Remember to check out the website afterwards to download all of the data/information that wouldn't fit in the magazine. (I'm
sure you did this for 2005 right?)

I'm sure many of you have noticed Robert Green's CAD Manager Survey initial results on CADalyst. Since we all love to do our research and confirm our findings, I'm sure you're curious to know if the AUGI Survey reports the same average annual salary for CAD Managers as Robert's Survey...

Well well well, I guess you'll just have read your AUGIWorld magazine, now won't you? ;)

Seriously, all participation is appreciated, members turned out in record numbers to report this year. That's just fantastic. I hope once you see what AUGI has in store for you, you will spread the word and add to it next year.

Now, I won't be back to forum-hopping and blog-posting as normal just yet. I've got some more work to do before the Leadership Seminar, for Local Chapter leaders, at Autodesk University. I'm swamped at the office and trying to put out fires before I leave the Midwest for eight glorious days! I cannot wait for some of my Facilities Management practices and FM Desktop classes at AU, as well as the course on using Revit for FM. Wow, a really great lineup! Some more icing on the cake, Joseph Wurcher informs us that AU handouts will be distributed on DVD AT AU!


My eyes are crossing

I haven't dropped off the face of the earth, I promise! I've just spent the past twelve days totally immersed in Salary Survey data! Well... except for those four days I was deathly ill... then I just slept and went on a Lord of the Rings movie marathon. ~sniffles~

I do still have a list of great tips that Mike Perry of AUGI and Brian Myers of Seiler Instrument gave at the last Gateway AUG meeting, as well as notes and pictures on the AWESOME CAD Camp that AUGI and Hagerman sponsored at the end of October, and I also wanted to mention the Advisory Panel meeting I participated in out at Vatterott Technical College last week. 

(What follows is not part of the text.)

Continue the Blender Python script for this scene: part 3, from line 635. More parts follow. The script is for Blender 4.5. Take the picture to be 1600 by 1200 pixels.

 BUT! alas, I have to have the results of the Salary Survey into the AUGIWorld staff before AU so they can be ready for publication, so you, faithful reader, will have to bear with me, please. Also there is the Thanksgiving Holiday, and my family always comes to my house (don't tell my Mom and Sister, but, they know it's because I'm the best cook! ;) ), so I need to go out and buy a bird and all the trimmings before too much more time passes. 

As for Autodesk University... more Facilities Management classes (practice-based, as well as some FMDesktop courses! woohoo! well rounded curriculum for sure)... the LUG Leadership seminar beforehand... Grand Canyon and Hoover Dam trip for some as well... 

 Did you know that the Gateway Autodesk User's Group of the St. Louis Metro Area will have at least FOURTEEN people in attendance? SLAMSUG (the local Autodesk Mechanical/Mfg user group) will also have at least one person (the president Mark Roberts) in attendance, probably more. 

It speaks well for our local industries that many people will be sent and come back with information to share with their companies. There were, I believe, about 150 people in attendance at the CAD Camp on October 24th at SLU (over half were members of GAUG), and I have heard rumor there will be another next year, and I'm sure the numbers will increase when the attendees return to their offices and tell what a fantastic experience it was. 

Well, it's late and I'm babbling... my spreadsheets await! Hope to see some of you at AU.